## Exercise
Without omitting anything, retype the data that follows.

## Material
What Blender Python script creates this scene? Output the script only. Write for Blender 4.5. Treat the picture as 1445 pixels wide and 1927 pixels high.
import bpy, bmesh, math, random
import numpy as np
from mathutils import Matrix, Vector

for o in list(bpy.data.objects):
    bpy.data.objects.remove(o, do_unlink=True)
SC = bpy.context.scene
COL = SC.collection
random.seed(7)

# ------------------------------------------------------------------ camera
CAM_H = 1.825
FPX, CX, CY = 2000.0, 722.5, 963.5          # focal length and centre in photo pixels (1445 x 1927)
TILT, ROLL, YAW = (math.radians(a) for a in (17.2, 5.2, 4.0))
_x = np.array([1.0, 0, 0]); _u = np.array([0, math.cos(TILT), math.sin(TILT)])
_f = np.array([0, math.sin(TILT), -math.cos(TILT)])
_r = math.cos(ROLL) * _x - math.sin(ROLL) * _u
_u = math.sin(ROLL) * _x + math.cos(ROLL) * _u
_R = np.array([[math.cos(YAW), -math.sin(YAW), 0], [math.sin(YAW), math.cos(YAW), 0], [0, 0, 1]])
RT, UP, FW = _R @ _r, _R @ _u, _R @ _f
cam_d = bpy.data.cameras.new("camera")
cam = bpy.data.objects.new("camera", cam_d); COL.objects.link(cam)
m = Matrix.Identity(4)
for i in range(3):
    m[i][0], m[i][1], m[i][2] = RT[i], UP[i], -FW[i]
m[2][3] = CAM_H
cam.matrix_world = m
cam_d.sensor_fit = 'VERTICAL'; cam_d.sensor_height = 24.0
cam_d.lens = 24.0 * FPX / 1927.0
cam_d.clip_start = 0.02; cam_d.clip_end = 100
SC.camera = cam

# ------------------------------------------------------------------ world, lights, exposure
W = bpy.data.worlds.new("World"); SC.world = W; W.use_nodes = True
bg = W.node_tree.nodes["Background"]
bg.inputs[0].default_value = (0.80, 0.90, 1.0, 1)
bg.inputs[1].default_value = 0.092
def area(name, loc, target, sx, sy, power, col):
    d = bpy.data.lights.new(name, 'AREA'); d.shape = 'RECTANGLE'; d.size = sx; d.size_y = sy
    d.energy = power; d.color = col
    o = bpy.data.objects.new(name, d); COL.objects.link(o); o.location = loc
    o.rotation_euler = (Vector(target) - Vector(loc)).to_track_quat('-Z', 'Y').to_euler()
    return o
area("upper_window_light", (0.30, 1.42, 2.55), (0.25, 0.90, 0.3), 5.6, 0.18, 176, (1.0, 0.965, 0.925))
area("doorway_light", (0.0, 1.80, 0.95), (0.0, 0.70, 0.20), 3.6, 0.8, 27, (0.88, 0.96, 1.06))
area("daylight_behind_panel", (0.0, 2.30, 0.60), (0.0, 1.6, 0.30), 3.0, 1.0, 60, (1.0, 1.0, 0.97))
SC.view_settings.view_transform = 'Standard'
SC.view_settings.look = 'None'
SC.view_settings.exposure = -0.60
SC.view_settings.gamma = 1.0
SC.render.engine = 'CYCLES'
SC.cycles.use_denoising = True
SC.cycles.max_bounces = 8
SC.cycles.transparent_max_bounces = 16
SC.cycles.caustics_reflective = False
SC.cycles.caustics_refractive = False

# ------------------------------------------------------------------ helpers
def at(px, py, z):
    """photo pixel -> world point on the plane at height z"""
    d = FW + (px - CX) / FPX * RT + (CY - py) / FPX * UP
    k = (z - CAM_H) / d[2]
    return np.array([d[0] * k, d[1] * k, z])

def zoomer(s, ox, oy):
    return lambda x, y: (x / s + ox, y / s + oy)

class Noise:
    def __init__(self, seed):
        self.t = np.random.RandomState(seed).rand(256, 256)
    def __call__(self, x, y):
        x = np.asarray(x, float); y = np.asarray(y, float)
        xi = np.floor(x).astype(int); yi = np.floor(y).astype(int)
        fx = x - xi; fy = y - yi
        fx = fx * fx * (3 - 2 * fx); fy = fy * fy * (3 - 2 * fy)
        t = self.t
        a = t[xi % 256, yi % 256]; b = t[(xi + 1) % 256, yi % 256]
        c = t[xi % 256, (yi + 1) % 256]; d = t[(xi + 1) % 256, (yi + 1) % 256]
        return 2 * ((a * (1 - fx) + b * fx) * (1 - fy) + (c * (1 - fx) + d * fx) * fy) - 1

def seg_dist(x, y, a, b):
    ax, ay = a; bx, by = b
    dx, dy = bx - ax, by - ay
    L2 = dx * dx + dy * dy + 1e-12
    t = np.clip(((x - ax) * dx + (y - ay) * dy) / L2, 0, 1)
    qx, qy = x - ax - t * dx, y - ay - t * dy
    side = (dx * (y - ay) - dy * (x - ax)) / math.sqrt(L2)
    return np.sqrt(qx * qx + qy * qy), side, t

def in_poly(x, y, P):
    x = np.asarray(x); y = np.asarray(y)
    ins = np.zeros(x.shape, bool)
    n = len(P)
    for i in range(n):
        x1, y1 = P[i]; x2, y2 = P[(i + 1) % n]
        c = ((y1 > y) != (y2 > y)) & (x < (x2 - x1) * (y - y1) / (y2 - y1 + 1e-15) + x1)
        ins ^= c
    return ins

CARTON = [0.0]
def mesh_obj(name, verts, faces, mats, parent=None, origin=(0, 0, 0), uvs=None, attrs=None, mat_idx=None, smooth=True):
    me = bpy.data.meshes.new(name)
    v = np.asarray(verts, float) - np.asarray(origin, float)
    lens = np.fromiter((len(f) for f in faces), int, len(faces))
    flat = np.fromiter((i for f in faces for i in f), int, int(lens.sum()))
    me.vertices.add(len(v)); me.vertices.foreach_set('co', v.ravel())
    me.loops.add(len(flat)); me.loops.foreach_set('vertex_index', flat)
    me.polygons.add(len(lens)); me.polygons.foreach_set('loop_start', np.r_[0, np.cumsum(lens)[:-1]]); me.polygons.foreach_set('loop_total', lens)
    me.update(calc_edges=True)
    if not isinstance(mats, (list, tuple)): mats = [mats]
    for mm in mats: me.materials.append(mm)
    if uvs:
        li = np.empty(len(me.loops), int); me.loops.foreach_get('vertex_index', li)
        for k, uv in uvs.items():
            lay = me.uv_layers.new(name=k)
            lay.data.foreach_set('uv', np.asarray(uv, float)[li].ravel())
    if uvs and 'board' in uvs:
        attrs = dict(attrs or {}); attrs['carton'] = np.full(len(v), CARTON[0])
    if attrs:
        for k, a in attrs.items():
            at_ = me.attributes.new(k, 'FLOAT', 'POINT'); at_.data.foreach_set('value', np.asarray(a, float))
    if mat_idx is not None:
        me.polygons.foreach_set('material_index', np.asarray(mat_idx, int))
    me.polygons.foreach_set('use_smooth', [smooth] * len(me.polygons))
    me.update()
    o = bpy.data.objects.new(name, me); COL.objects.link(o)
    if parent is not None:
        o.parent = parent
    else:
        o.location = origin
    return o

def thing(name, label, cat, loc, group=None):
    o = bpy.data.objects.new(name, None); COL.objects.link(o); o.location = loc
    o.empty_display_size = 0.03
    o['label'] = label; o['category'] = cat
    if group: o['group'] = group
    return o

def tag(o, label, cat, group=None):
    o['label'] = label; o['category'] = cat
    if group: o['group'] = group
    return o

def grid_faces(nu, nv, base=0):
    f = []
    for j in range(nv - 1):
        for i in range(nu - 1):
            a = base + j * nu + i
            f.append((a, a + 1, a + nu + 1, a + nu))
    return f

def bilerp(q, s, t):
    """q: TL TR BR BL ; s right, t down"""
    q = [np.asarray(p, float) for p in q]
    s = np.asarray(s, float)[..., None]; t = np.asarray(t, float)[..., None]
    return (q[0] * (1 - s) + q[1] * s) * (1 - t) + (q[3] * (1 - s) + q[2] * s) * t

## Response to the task
What Blender Python script creates this scene? Output the script only. Write for Blender 4.5. Treat the picture as 1445 pixels wide and 1927 pixels high.
import bpy, bmesh, math, random
import numpy as np
from mathutils import Matrix, Vector

for o in list(bpy.data.objects):
    bpy.data.objects.remove(o, do_unlink=True)
SC = bpy.context.scene
COL = SC.collection
random.seed(7)

# ------------------------------------------------------------------ camera
CAM_H = 1.825
FPX, CX, CY = 2000.0, 722.5, 963.5          # focal length and centre in photo pixels (1445 x 1927)
TILT, ROLL, YAW = (math.radians(a) for a in (17.2, 5.2, 4.0))
_x = np.array([1.0, 0, 0]); _u = np.array([0, math.cos(TILT), math.sin(TILT)])
_f = np.array([0, math.sin(TILT), -math.cos(TILT)])
_r = math.cos(ROLL) * _x - math.sin(ROLL) * _u
_u = math.sin(ROLL) * _x + math.cos(ROLL) * _u
_R = np.array([[math.cos(YAW), -math.sin(YAW), 0], [math.sin(YAW), math.cos(YAW), 0], [0, 0, 1]])
RT, UP, FW = _R @ _r, _R @ _u, _R @ _f
cam_d = bpy.data.cameras.new("camera")
cam = bpy.data.objects.new("camera", cam_d); COL.objects.link(cam)
m = Matrix.Identity(4)
for i in range(3):
    m[i][0], m[i][1], m[i][2] = RT[i], UP[i], -FW[i]
m[2][3] = CAM_H
cam.matrix_world = m
cam_d.sensor_fit = 'VERTICAL'; cam_d.sensor_height = 24.0
cam_d.lens = 24.0 * FPX / 1927.0
cam_d.clip_start = 0.02; cam_d.clip_end = 100
SC.camera = cam

# ------------------------------------------------------------------ world, lights, exposure
W = bpy.data.worlds.new("World"); SC.world = W; W.use_nodes = True
bg = W.node_tree.nodes["Background"]
bg.inputs[0].default_value = (0.80, 0.90, 1.0, 1)
bg.inputs[1].default_value = 0.092
def area(name, loc, target, sx, sy, power, col):
    d = bpy.data.lights.new(name, 'AREA'); d.shape = 'RECTANGLE'; d.size = sx; d.size_y = sy
    d.energy = power; d.color = col
    o = bpy.data.objects.new(name, d); COL.objects.link(o); o.location = loc
    o.rotation_euler = (Vector(target) - Vector(loc)).to_track_quat('-Z', 'Y').to_euler()
    return o
area("upper_window_light", (0.30, 1.42, 2.55), (0.25, 0.90, 0.3), 5.6, 0.18, 176, (1.0, 0.965, 0.925))
area("doorway_light", (0.0, 1.80, 0.95), (0.0, 0.70, 0.20), 3.6, 0.8, 27, (0.88, 0.96, 1.06))
area("daylight_behind_panel", (0.0, 2.30, 0.60), (0.0, 1.6, 0.30), 3.0, 1.0, 60, (1.0, 1.0, 0.97))
SC.view_settings.view_transform = 'Standard'
SC.view_settings.look = 'None'
SC.view_settings.exposure = -0.60
SC.view_settings.gamma = 1.0
SC.render.engine = 'CYCLES'
SC.cycles.use_denoising = True
SC.cycles.max_bounces = 8
SC.cycles.transparent_max_bounces = 16
SC.cycles.caustics_reflective = False
SC.cycles.caustics_refractive = False

# ------------------------------------------------------------------ helpers
def at(px, py, z):
    """photo pixel -> world point on the plane at height z"""
    d = FW + (px - CX) / FPX * RT + (CY - py) / FPX * UP
    k = (z - CAM_H) / d[2]
    return np.array([d[0] * k, d[1] * k, z])

def zoomer(s, ox, oy):
    return lambda x, y: (x / s + ox, y / s + oy)

class Noise:
    def __init__(self, seed):
        self.t = np.random.RandomState(seed).rand(256, 256)
    def __call__(self, x, y):
        x = np.asarray(x, float); y = np.asarray(y, float)
        xi = np.floor(x).astype(int); yi = np.floor(y).astype(int)
        fx = x - xi; fy = y - yi
        fx = fx * fx * (3 - 2 * fx); fy = fy * fy * (3 - 2 * fy)
        t = self.t
        a = t[xi % 256, yi % 256]; b = t[(xi + 1) % 256, yi % 256]
        c = t[xi % 256, (yi + 1) % 256]; d = t[(xi + 1) % 256, (yi + 1) % 256]
        return 2 * ((a * (1 - fx) + b * fx) * (1 - fy) + (c * (1 - fx) + d * fx) * fy) - 1

def seg_dist(x, y, a, b):
    ax, ay = a; bx, by = b
    dx, dy = bx - ax, by - ay
    L2 = dx * dx + dy * dy + 1e-12
    t = np.clip(((x - ax) * dx + (y - ay) * dy) / L2, 0, 1)
    qx, qy = x - ax - t * dx, y - ay - t * dy
    side = (dx * (y - ay) - dy * (x - ax)) / math.sqrt(L2)
    return np.sqrt(qx * qx + qy * qy), side, t

def in_poly(x, y, P):
    x = np.asarray(x); y = np.asarray(y)
    ins = np.zeros(x.shape, bool)
    n = len(P)
    for i in range(n):
        x1, y1 = P[i]; x2, y2 = P[(i + 1) % n]
        c = ((y1 > y) != (y2 > y)) & (x < (x2 - x1) * (y - y1) / (y2 - y1 + 1e-15) + x1)
        ins ^= c
    return ins

CARTON = [0.0]
def mesh_obj(name, verts, faces, mats, parent=None, origin=(0, 0, 0), uvs=None, attrs=None, mat_idx=None, smooth=True):
    me = bpy.data.meshes.new(name)
    v = np.asarray(verts, float) - np.asarray(origin, float)
    lens = np.fromiter((len(f) for f in faces), int, len(faces))
    flat = np.fromiter((i for f in faces for i in f), int, int(lens.sum()))
    me.vertices.add(len(v)); me.vertices.foreach_set('co', v.ravel())
    me.loops.add(len(flat)); me.loops.foreach_set('vertex_index', flat)
    me.polygons.add(len(lens)); me.polygons.foreach_set('loop_start', np.r_[0, np.cumsum(lens)[:-1]]); me.polygons.foreach_set('loop_total', lens)
    me.update(calc_edges=True)
    if not isinstance(mats, (list, tuple)): mats = [mats]
    for mm in mats: me.materials.append(mm)
    if uvs:
        li = np.empty(len(me.loops), int); me.loops.foreach_get('vertex_index', li)
        for k, uv in uvs.items():
            lay = me.uv_layers.new(name=k)
            lay.data.foreach_set('uv', np.asarray(uv, float)[li].ravel())
    if uvs and 'board' in uvs:
        attrs = dict(attrs or {}); attrs['carton'] = np.full(len(v), CARTON[0])
    if attrs:
        for k, a in attrs.items():
            at_ = me.attributes.new(k, 'FLOAT', 'POINT'); at_.data.foreach_set('value', np.asarray(a, float))
    if mat_idx is not None:
        me.polygons.foreach_set('material_index', np.asarray(mat_idx, int))
    me.polygons.foreach_set('use_smooth', [smooth] * len(me.polygons))
    me.update()
    o = bpy.data.objects.new(name, me); COL.objects.link(o)
    if parent is not None:
        o.parent = parent
    else:
        o.location = origin
    return o

def thing(name, label, cat, loc, group=None):
    o = bpy.data.objects.new(name, None); COL.objects.link(o); o.location = loc
    o.empty_display_size = 0.03
    o['label'] = label; o['category'] = cat
    if group: o['group'] = group
    return o

def tag(o, label, cat, group=None):
    o['label'] = label; o['category'] = cat
    if group: o['group'] = group
    return o

def grid_faces(nu, nv, base=0):
    f = []
    for j in range(nv - 1):
        for i in range(nu - 1):
            a = base + j * nu + i
            f.append((a, a + 1, a + nu + 1, a + nu))
    return f

def bilerp(q, s, t):
    """q: TL TR BR BL ; s right, t down"""
    q = [np.asarray(p, float) for p in q]
    s = np.asarray(s, float)[..., None]; t = np.asarray(t, float)[..., None]
    return (q[0] * (1 - s) + q[1] * s) * (1 - t) + (q[3] * (1 - s) + q[2] * s) * t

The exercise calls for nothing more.